2015. 11. 24.
In case you missed it, earlier this month, Hungarian policemen departed to Slovenia to help Hungary’s southwestern neighbor manage the migrant influx, as AP reported. Those who were selected to participate in this mission from the many applicants were sent with clear guidance by Hungarian Minister of Interior Pintér to help their Slovenian colleagues in maintaining order and preventing crime. The next day, another convoy left Hungary for Slovenia, this time the trucks carried hundreds of tents and beds from Hungary’s Körmend migrant registration center.
Despite reports to the contrary, we do indeed have a sense of solidarity here among the Member States on the EU’s southeastern frontier. During some of the hardest periods of the migration crisis, Hungary, too, received manpower and aid from its Visegrad Four counterparts—Slovakia, the Czech Republic and Poland. As they say, in hard times you recognize who your friends are—those who try to help.
The migrant crisis calls for much broader international cooperation than the new Member States, as Minister Pintér pointed out reinforcing the Hungarian position on the issue. At the EU summit at the end of September, Prime Minister Viktor Orbán brought a six-point recommendation list to the meeting to address the issue. The six points sought to build partnerships inside and outside the European Union in order to address the migration crisis.
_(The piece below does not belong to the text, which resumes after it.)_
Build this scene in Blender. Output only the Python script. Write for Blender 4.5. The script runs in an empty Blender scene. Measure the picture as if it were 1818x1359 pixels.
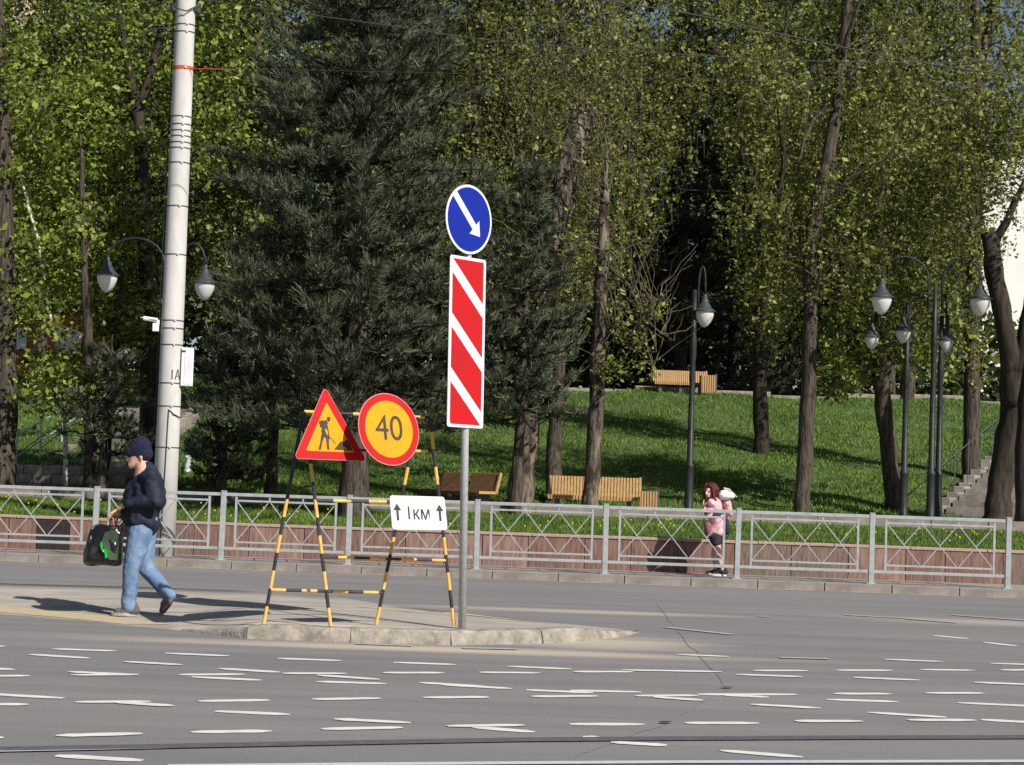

It proposed partnerships within the EU to better manage and control the migrant influx and protect acquis communautaire like the borderless Schengen Area, and partnerships outside the EU to respond to the life-threatening conditions that create refugees.
We see promising signs in the latter and that more and more politicians recognize the importance of cooperation within the EU for better control of the external borders. It’s promising, because this is the way out. This is how we’ll make it work. This is how wir schaffen es.